**Material provided:**

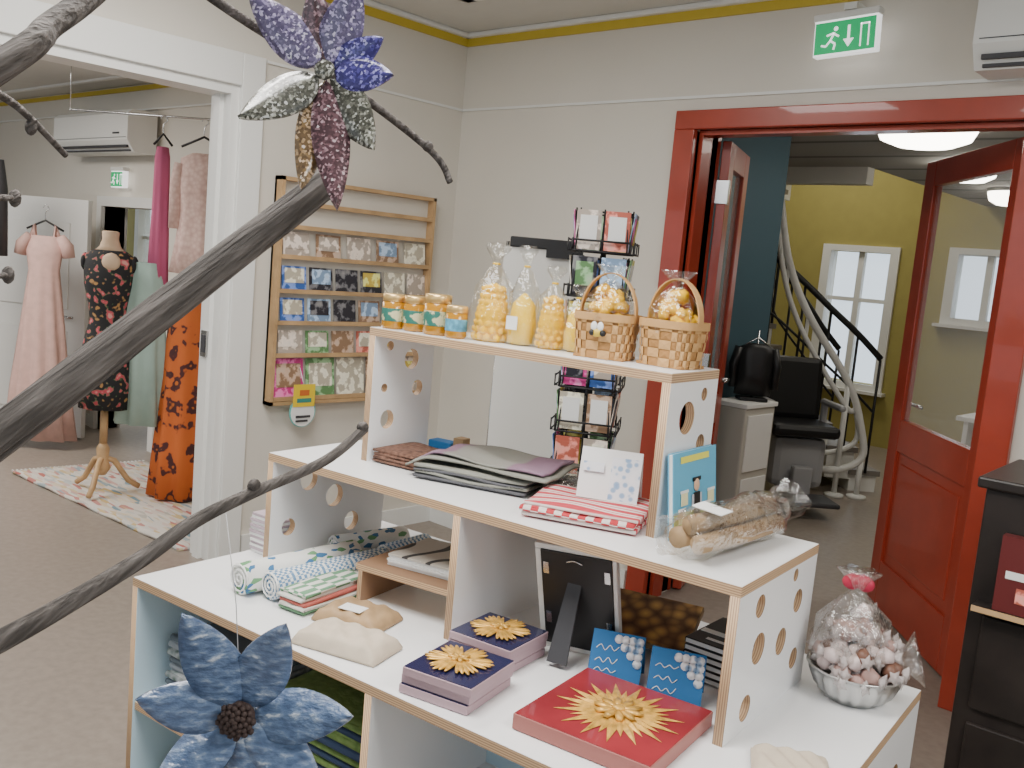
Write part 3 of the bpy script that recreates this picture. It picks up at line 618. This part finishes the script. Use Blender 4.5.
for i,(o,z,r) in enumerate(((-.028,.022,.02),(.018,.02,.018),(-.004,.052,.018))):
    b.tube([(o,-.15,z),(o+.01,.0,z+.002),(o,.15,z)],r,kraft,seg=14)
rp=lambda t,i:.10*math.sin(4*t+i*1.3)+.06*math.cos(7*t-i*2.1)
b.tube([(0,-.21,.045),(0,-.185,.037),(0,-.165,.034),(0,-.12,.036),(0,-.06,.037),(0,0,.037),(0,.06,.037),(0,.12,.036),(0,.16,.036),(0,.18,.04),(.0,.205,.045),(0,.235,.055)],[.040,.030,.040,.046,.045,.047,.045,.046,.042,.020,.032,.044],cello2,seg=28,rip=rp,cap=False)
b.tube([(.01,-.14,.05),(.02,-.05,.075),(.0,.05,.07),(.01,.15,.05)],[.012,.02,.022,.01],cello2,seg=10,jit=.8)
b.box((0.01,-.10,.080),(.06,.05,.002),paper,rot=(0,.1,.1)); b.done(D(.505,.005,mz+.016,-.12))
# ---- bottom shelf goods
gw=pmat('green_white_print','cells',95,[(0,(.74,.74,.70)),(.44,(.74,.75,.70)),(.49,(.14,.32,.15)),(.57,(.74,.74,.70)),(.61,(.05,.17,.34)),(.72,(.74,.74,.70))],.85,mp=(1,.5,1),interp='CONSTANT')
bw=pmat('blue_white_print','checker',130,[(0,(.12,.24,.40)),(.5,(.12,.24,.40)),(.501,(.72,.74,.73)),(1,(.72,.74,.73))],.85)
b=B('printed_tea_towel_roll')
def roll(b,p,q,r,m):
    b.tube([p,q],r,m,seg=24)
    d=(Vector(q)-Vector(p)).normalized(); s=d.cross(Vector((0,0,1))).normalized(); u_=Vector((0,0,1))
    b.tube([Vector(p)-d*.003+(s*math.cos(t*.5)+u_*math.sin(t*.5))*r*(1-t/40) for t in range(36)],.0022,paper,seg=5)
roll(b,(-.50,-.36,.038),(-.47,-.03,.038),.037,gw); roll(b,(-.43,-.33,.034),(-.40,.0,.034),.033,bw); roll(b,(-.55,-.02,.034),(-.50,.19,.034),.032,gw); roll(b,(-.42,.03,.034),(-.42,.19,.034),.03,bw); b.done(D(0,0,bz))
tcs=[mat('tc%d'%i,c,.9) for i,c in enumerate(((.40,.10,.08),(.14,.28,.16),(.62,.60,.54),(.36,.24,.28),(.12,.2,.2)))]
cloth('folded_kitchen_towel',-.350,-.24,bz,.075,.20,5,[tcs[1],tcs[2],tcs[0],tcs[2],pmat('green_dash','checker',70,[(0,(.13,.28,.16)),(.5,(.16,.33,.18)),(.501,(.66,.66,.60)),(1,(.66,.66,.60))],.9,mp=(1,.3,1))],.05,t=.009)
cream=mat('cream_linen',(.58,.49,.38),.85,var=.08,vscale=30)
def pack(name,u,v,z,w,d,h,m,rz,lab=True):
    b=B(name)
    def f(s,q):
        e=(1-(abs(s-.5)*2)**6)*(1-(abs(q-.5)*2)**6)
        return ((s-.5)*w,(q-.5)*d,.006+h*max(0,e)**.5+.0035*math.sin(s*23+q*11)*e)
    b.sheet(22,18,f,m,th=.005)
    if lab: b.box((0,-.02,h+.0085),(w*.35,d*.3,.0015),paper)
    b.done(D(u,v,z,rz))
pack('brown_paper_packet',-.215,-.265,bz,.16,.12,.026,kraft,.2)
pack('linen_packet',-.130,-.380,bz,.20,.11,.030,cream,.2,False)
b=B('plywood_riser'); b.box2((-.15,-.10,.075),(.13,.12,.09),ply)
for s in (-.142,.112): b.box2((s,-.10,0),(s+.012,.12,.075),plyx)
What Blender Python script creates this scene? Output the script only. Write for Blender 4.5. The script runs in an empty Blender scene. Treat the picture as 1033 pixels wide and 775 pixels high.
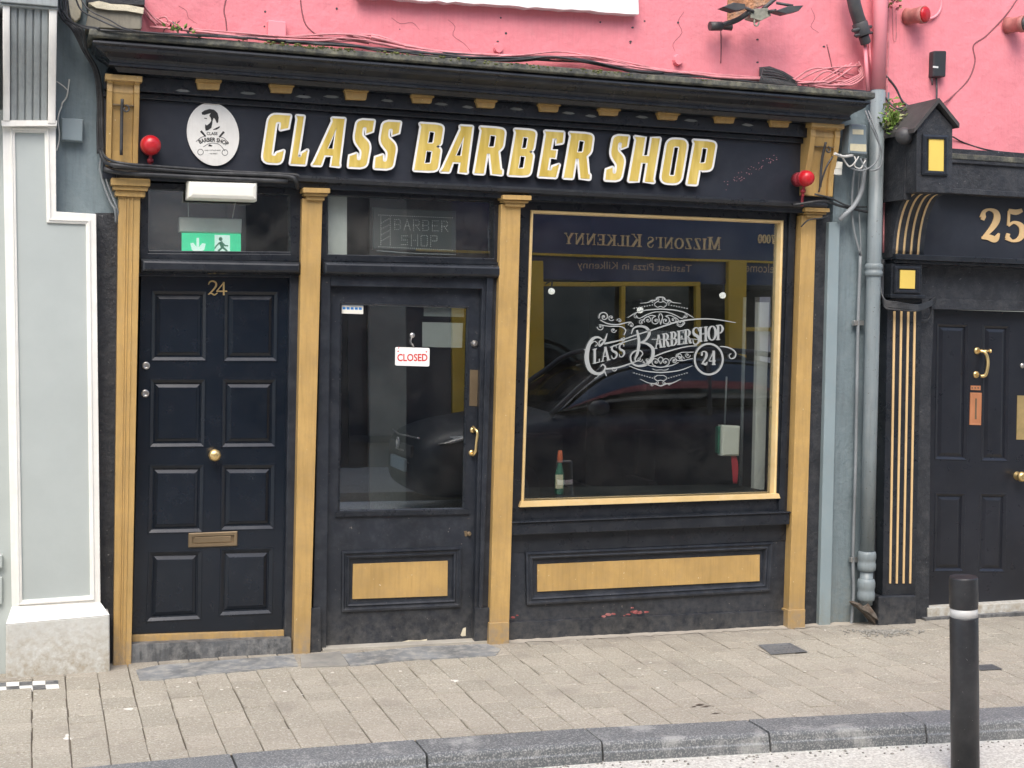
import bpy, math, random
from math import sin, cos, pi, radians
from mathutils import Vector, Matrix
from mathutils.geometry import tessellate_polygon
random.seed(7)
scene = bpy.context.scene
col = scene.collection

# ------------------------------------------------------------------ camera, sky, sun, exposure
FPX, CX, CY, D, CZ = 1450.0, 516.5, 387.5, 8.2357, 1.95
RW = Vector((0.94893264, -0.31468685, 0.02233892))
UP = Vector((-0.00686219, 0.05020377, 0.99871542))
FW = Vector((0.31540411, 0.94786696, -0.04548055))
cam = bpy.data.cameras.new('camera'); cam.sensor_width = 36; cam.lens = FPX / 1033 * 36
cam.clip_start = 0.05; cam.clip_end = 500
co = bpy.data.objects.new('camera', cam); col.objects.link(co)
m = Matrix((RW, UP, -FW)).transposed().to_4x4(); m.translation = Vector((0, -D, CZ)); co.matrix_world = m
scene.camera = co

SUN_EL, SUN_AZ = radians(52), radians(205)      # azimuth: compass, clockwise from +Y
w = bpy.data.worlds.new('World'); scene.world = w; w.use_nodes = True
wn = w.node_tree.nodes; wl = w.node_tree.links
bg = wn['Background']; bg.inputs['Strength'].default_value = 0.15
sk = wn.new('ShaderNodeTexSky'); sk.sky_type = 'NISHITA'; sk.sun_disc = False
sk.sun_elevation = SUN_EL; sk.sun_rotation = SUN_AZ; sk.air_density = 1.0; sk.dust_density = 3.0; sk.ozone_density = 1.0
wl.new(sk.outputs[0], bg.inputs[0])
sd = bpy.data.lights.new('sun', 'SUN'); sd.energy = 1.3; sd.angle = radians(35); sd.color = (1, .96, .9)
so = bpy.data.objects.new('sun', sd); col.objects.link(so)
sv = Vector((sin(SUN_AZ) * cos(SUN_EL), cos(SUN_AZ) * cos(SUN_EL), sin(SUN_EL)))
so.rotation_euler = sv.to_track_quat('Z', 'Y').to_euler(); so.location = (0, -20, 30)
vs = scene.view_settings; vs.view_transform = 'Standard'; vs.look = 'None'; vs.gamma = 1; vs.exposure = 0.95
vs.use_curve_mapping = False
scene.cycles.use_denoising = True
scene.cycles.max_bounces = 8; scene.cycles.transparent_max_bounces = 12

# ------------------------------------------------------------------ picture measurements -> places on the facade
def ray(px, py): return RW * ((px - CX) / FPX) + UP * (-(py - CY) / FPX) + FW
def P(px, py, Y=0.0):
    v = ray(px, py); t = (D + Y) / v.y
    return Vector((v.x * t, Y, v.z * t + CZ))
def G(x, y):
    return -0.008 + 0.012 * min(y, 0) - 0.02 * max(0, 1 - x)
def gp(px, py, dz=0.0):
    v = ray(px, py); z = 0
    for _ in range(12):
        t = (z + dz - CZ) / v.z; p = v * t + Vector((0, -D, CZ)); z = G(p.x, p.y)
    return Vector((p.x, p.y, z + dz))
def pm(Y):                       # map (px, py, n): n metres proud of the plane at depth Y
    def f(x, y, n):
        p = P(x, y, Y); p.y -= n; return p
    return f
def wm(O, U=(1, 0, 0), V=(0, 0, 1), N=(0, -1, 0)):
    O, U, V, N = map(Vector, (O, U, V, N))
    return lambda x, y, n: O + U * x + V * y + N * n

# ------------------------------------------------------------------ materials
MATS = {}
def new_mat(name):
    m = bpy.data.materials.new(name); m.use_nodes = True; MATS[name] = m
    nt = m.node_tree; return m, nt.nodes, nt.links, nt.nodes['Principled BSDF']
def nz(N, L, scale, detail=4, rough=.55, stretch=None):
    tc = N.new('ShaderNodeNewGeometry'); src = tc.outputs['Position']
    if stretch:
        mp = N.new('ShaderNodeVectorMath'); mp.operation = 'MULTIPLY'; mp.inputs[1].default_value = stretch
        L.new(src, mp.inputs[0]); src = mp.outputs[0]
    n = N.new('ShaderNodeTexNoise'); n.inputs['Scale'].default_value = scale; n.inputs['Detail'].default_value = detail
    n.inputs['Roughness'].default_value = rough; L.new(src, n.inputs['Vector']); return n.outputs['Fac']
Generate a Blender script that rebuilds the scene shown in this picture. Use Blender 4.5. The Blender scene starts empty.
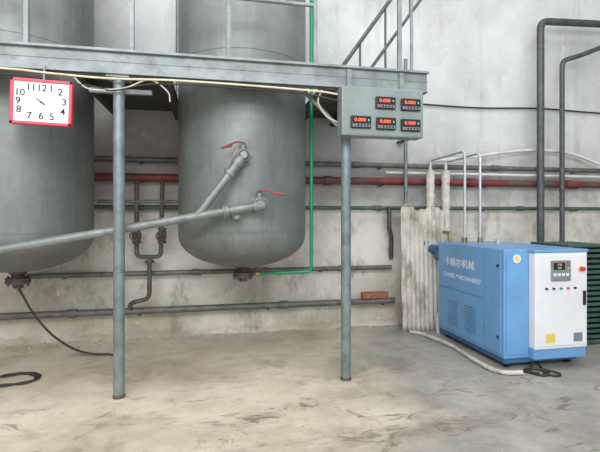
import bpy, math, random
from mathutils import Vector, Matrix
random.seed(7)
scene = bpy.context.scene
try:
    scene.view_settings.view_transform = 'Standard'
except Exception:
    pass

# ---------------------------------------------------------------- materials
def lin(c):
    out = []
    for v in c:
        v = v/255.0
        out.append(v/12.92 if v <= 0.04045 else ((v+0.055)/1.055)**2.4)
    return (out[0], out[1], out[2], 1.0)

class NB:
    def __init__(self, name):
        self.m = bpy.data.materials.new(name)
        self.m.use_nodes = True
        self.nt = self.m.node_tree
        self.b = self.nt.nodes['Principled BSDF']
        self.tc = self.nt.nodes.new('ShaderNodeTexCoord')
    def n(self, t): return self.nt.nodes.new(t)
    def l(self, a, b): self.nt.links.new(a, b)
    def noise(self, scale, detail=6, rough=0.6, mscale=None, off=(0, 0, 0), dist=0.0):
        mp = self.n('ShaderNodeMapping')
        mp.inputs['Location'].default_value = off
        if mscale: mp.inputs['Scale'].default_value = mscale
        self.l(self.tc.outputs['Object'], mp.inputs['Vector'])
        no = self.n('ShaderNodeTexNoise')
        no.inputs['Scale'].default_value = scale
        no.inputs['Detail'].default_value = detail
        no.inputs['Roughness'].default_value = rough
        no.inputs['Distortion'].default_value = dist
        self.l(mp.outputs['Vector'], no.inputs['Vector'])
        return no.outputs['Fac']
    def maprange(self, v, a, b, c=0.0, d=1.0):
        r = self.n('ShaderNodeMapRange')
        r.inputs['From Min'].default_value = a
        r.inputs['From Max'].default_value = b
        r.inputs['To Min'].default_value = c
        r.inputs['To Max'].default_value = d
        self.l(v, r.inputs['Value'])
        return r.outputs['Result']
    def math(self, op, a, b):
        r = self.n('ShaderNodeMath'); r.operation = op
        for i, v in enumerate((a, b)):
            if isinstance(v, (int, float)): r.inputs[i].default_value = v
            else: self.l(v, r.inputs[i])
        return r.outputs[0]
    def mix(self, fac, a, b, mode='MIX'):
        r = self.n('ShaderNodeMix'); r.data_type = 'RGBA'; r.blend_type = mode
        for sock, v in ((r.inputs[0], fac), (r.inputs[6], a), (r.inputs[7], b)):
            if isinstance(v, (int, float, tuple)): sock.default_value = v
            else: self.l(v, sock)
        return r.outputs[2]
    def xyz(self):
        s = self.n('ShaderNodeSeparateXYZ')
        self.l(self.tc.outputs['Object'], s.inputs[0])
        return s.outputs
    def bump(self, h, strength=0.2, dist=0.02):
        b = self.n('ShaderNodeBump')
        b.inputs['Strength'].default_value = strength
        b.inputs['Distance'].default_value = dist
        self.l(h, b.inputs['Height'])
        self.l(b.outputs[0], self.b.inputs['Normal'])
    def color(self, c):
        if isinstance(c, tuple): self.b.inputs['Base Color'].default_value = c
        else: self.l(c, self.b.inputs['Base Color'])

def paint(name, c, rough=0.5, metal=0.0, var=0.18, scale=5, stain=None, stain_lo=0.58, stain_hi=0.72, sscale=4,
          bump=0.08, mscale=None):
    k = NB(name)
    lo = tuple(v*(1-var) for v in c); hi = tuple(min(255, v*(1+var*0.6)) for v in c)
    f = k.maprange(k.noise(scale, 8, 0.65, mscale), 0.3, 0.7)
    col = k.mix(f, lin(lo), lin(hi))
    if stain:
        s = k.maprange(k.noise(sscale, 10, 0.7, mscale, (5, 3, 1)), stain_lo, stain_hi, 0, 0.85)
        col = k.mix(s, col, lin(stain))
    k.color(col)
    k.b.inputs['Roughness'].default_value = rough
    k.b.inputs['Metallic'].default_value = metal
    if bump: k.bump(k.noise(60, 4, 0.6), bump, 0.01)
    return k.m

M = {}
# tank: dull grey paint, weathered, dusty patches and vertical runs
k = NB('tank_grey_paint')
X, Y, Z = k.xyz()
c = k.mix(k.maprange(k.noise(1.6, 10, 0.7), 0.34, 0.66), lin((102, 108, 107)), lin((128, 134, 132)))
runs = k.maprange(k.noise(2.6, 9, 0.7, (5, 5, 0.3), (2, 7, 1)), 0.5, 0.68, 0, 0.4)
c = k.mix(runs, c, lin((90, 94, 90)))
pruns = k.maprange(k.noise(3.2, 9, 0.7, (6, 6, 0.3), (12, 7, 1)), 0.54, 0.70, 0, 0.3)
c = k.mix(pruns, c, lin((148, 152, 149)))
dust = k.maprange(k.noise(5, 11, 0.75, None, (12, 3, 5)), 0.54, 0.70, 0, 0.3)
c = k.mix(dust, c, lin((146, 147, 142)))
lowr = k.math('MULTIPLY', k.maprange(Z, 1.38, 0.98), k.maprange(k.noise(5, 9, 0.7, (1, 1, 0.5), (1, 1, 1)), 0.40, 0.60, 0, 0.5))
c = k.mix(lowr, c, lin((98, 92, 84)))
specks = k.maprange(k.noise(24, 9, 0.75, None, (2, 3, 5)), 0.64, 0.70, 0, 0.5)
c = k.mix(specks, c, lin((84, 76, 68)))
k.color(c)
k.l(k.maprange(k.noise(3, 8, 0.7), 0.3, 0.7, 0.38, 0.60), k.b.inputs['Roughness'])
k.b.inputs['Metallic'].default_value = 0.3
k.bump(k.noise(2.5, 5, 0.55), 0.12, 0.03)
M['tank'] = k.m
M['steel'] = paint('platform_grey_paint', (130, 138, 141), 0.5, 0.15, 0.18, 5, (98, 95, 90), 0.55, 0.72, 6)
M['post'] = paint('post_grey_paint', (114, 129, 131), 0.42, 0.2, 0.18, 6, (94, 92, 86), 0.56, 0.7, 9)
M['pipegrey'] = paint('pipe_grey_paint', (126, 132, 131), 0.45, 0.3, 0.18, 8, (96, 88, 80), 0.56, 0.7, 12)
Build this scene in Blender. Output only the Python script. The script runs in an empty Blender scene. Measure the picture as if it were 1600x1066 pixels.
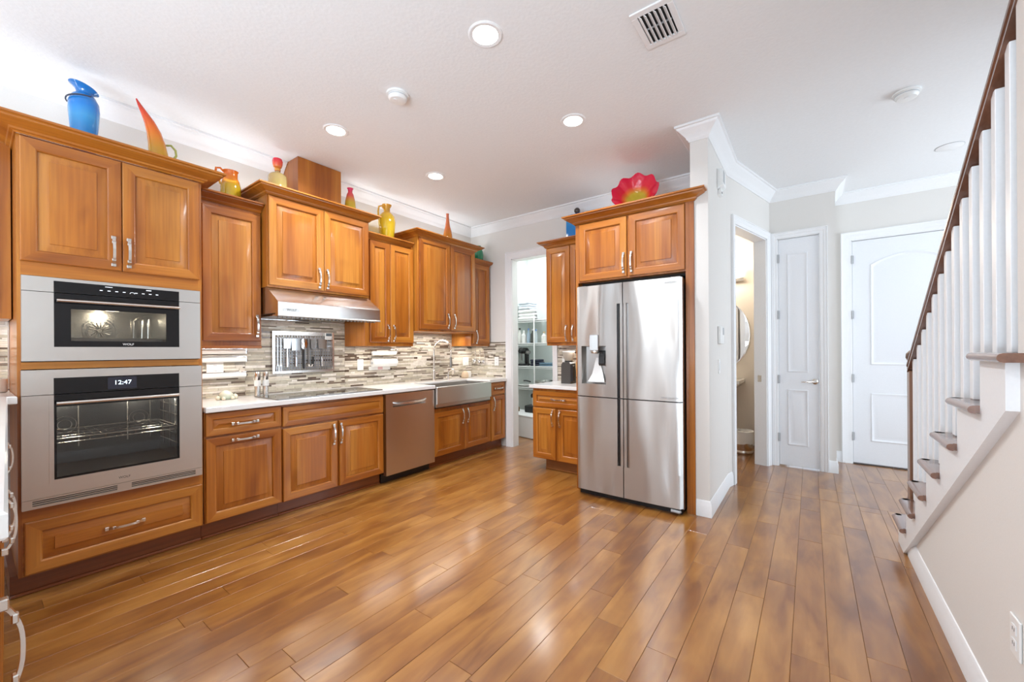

**Set problem:**
State the number of lines holding the word "Python" in the listing. Add nothing else.

**Written response:**
2